As one stares long enough, the faces, floating in time and space, transmogrify into something else, evoking a shape-shifting other-worldliness to the work. The absence of fixity to the work confers a sense of the unknown that can be unsettling, but also very compelling. There is perhaps an unconscious psychoanalytic mirror aspect to Matas’ art, which does not seek to “be” anything, or “do” anything, but which reflects something hidden and unknowable, to be drawn out by the viewer. Like when a person looks into a pool of water and sees a floating, disembodied image of himself, and discovers– his face, yes, surely, but also – something else, something unfamiliar that must be found out. It is the unnerving sense that perhaps you don’t really know yourself at all, combined with the notion that you should thus relentlessly pursue the exercise.

Matas describes his work as inviting “endless pareidolia…No two people see the same thing.” Indeed, what would a person’s mindscape suggest to him? For some not used to being unhinged (set loose) in that way, the experience can be perplexing; but to others, enjoyable and fun. There is an incredible empowering of the viewer to shape his experience of the work, a certain trust.

This trust in the process, from commencing of the work to its end reception by the viewer, can be due to that Matas dwells in a spiritualism informed by Tibetan Buddhism. Matas seems to have modulated the artistic temperament (with its rages and highs, peaks and troughs) into a sort of steady, unflinching, unfazed demeanour. There is a meditative labour to his work, which may account for much of the complexity and layered nuances splashed, sprayed, dabbed and stroked onto canvas. Tackling the canvas moment by moment, Matas’ paintings exist somewhere in a time and space unimpeded by human counting. The tick-tock, tick-tock of human existence is obliterated by this moment-to-moment endurance of time. Matas paints through annoyance, believing in the spontaneous moment, his paintings thereby comprising a series of moments. In a way, Matas’ painting can be thought of as a million moments condensed into a canvas. His paintings seem a distilled essence from being honest and real in the moment, a kind of bare, vulnerable truth.
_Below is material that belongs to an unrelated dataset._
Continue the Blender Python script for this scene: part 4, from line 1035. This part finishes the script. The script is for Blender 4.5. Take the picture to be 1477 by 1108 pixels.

This purity may be why the artist struggles to put into words his own craft. Matas speaks softly, almost inaudibly, and you invariably ask him to repeat himself, so you can get exactly what he is trying to say. How would you explain something so distilled, so personal, and fix it into a rigidity of meaning, into words? Trying to put into words what his painting is or could be, and posing it as a question to Matas, thus often meets with a non-affirming silence.

Jonathan Matas lets his art speak for itself.